--- INPUT RECORDS ---
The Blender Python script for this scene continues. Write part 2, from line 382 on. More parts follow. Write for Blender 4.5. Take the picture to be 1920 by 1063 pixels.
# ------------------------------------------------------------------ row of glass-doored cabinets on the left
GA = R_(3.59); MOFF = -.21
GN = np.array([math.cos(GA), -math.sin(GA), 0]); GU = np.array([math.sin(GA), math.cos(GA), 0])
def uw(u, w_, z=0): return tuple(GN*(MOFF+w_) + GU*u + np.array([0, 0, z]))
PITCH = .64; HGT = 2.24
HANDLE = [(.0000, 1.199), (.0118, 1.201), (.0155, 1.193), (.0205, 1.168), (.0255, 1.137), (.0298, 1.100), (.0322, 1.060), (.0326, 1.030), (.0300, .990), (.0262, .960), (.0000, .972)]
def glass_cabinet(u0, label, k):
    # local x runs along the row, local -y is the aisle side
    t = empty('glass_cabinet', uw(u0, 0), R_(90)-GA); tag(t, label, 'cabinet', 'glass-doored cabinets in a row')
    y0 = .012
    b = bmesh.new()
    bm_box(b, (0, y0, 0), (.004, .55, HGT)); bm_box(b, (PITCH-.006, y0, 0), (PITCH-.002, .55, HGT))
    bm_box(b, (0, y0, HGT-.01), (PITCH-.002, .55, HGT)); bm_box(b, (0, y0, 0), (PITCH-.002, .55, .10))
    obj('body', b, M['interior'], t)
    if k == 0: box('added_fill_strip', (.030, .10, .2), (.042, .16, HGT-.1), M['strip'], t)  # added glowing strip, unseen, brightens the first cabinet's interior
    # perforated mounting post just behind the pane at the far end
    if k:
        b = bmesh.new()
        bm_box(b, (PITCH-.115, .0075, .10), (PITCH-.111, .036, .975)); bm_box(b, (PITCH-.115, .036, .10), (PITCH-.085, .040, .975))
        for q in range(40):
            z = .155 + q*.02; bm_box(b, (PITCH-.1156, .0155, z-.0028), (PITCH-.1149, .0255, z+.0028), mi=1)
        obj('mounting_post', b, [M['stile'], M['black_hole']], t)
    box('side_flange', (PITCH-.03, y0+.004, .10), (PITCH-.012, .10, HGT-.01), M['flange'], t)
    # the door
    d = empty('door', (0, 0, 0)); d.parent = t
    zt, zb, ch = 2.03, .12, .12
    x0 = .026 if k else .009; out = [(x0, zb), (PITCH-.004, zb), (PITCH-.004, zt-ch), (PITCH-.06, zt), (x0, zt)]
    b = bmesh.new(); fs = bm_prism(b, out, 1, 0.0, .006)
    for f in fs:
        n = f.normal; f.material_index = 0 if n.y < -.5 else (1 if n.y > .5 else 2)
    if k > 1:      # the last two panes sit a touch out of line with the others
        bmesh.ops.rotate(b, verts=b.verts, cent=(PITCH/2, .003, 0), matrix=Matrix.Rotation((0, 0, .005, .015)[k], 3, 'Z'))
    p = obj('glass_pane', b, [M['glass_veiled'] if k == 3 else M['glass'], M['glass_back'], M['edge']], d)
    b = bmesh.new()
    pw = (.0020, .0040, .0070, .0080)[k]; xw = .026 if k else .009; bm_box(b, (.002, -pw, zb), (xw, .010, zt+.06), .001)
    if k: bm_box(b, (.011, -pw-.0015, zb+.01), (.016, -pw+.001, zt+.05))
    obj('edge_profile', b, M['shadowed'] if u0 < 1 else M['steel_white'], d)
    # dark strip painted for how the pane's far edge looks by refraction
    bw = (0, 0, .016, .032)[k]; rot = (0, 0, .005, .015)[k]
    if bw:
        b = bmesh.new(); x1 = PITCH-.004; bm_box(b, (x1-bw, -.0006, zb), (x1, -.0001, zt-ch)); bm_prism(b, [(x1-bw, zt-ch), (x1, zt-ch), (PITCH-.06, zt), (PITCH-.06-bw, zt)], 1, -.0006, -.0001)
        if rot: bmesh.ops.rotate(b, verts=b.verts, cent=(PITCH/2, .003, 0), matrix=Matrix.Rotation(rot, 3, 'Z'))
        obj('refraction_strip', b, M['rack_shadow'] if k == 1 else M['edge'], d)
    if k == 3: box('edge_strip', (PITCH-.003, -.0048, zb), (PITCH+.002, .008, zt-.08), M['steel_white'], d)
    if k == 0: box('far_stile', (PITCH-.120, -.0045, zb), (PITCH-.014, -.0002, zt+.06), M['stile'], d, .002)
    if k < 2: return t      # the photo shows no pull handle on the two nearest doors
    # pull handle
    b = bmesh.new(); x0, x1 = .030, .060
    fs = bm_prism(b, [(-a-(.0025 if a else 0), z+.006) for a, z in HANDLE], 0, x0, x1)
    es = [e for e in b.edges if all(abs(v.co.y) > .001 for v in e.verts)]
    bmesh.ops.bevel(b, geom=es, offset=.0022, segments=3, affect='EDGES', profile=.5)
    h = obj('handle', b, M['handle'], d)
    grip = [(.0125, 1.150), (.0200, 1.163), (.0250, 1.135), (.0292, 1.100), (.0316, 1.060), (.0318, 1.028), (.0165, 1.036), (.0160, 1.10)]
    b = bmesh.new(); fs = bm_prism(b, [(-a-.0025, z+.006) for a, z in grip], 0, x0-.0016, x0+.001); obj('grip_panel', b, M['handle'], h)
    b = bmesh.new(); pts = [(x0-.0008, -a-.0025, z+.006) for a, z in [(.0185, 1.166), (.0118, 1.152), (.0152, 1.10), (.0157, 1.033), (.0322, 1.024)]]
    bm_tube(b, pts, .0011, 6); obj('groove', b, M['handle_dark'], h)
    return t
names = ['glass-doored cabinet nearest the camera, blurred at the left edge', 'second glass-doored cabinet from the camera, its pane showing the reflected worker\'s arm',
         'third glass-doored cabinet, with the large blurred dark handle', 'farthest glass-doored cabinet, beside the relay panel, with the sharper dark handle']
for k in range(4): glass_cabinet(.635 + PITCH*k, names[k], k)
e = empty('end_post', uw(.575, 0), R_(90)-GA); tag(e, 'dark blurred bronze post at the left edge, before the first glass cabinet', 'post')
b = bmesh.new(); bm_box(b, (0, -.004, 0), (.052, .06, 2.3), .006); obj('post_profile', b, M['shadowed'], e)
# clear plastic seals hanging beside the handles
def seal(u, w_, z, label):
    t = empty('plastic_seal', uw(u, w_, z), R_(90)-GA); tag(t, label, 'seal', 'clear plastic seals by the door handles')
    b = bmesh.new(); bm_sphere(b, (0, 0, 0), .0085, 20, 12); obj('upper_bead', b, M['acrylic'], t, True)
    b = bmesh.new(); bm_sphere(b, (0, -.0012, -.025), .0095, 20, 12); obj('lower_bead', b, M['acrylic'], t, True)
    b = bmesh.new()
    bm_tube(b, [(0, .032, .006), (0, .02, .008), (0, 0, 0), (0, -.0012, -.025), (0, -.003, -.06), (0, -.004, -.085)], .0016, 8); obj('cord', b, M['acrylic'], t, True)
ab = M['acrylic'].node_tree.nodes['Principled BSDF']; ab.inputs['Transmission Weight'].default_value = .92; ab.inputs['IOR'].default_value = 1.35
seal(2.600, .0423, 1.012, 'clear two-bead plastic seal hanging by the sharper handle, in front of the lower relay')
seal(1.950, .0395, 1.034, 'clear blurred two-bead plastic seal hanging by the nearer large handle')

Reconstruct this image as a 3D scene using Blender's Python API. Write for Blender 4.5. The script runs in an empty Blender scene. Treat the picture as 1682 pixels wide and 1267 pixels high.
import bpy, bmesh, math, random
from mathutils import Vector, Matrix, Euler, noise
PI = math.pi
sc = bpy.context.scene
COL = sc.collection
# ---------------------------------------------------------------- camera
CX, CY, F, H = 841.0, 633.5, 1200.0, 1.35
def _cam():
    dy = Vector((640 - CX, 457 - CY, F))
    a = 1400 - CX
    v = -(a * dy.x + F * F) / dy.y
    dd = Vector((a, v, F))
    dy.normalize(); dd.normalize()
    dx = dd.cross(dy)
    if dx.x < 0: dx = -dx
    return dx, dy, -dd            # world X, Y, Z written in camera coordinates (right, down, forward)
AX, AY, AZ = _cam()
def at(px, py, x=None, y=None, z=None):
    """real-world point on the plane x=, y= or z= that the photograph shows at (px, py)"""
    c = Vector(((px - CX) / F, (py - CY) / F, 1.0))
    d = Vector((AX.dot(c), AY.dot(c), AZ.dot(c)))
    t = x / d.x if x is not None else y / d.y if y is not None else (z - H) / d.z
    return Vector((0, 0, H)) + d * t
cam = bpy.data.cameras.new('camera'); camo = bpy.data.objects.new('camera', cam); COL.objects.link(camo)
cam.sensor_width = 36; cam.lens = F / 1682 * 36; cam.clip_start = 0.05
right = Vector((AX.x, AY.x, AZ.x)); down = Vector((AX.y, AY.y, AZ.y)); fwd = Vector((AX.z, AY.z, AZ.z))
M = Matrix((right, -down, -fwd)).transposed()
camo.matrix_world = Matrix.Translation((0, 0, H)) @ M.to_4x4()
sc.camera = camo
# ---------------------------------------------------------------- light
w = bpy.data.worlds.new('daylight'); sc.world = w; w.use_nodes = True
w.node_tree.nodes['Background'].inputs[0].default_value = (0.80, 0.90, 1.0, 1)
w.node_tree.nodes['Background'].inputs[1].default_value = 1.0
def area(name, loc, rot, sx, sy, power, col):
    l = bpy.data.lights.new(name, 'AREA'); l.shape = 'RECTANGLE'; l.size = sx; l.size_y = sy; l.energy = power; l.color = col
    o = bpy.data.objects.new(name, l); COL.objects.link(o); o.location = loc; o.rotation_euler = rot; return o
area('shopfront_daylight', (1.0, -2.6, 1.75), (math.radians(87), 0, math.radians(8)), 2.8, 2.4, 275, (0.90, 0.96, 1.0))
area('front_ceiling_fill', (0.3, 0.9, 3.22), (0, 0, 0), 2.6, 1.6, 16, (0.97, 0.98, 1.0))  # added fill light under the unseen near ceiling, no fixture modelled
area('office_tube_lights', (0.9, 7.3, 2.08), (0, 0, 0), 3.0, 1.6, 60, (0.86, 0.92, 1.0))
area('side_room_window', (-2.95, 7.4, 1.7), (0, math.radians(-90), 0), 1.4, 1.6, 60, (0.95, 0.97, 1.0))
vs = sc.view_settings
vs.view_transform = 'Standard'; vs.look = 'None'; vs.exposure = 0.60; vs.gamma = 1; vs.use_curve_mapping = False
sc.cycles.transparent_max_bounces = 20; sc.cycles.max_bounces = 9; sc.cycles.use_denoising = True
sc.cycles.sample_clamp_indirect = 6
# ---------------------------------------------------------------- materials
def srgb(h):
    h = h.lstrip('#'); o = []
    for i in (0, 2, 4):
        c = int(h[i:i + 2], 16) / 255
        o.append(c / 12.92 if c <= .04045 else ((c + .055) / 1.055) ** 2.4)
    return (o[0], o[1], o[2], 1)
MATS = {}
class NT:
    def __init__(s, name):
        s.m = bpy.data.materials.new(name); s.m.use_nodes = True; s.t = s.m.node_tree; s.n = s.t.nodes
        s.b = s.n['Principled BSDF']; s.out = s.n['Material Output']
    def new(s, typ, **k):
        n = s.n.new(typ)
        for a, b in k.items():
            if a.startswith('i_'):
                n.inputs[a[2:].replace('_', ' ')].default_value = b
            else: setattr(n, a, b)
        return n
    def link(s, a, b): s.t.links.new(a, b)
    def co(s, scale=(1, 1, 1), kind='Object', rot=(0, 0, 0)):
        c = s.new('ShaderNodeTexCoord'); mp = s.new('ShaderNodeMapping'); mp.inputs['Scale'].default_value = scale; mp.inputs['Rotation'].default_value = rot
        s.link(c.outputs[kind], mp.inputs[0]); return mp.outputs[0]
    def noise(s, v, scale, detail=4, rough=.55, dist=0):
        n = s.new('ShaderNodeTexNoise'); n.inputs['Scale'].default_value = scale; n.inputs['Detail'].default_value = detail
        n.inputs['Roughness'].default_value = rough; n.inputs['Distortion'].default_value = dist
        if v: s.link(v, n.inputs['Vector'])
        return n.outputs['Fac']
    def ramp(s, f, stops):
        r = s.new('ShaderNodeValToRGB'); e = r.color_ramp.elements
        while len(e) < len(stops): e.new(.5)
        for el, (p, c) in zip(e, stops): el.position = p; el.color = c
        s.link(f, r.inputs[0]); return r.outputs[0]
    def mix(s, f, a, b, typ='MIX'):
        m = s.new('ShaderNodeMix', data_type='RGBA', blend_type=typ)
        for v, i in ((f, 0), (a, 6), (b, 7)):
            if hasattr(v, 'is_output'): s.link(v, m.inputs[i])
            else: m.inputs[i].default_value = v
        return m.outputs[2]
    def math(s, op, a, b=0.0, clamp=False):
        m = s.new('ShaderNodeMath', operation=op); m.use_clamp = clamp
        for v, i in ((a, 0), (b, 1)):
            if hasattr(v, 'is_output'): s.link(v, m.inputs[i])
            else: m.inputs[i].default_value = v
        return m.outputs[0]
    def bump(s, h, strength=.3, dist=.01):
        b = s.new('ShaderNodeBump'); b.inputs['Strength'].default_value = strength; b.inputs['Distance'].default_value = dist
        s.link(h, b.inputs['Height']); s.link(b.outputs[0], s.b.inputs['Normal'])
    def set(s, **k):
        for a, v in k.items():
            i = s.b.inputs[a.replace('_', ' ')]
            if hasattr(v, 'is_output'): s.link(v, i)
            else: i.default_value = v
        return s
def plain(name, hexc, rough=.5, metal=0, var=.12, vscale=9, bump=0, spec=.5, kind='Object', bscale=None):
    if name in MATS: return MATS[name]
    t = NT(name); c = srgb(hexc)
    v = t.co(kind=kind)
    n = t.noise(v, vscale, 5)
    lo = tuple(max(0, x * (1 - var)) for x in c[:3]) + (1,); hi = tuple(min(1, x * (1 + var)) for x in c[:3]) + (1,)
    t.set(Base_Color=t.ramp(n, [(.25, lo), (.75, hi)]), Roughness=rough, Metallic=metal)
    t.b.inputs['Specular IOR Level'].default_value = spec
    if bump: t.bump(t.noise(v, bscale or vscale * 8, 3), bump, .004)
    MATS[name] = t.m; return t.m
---
WHAT TO DO
Reproduce only the lines from the top of the material through the one bearing "obj('mounting_post', b, [M['stile'], M['black_hole']], t)", each exactly as it stands.

RESULT FOR THIS EXERCISE
The Blender Python script for this scene continues. Write part 2, from line 382 on. More parts follow. Write for Blender 4.5. Take the picture to be 1920 by 1063 pixels.
# ------------------------------------------------------------------ row of glass-doored cabinets on the left
GA = R_(3.59); MOFF = -.21
GN = np.array([math.cos(GA), -math.sin(GA), 0]); GU = np.array([math.sin(GA), math.cos(GA), 0])
def uw(u, w_, z=0): return tuple(GN*(MOFF+w_) + GU*u + np.array([0, 0, z]))
PITCH = .64; HGT = 2.24
HANDLE = [(.0000, 1.199), (.0118, 1.201), (.0155, 1.193), (.0205, 1.168), (.0255, 1.137), (.0298, 1.100), (.0322, 1.060), (.0326, 1.030), (.0300, .990), (.0262, .960), (.0000, .972)]
def glass_cabinet(u0, label, k):
    # local x runs along the row, local -y is the aisle side
    t = empty('glass_cabinet', uw(u0, 0), R_(90)-GA); tag(t, label, 'cabinet', 'glass-doored cabinets in a row')
    y0 = .012
    b = bmesh.new()
    bm_box(b, (0, y0, 0), (.004, .55, HGT)); bm_box(b, (PITCH-.006, y0, 0), (PITCH-.002, .55, HGT))
    bm_box(b, (0, y0, HGT-.01), (PITCH-.002, .55, HGT)); bm_box(b, (0, y0, 0), (PITCH-.002, .55, .10))
    obj('body', b, M['interior'], t)
    if k == 0: box('added_fill_strip', (.030, .10, .2), (.042, .16, HGT-.1), M['strip'], t)  # added glowing strip, unseen, brightens the first cabinet's interior
    # perforated mounting post just behind the pane at the far end
    if k:
        b = bmesh.new()
        bm_box(b, (PITCH-.115, .0075, .10), (PITCH-.111, .036, .975)); bm_box(b, (PITCH-.115, .036, .10), (PITCH-.085, .040, .975))
        for q in range(40):
            z = .155 + q*.02; bm_box(b, (PITCH-.1156, .0155, z-.0028), (PITCH-.1149, .0255, z+.0028), mi=1)
        obj('mounting_post', b, [M['stile'], M['black_hole']], t)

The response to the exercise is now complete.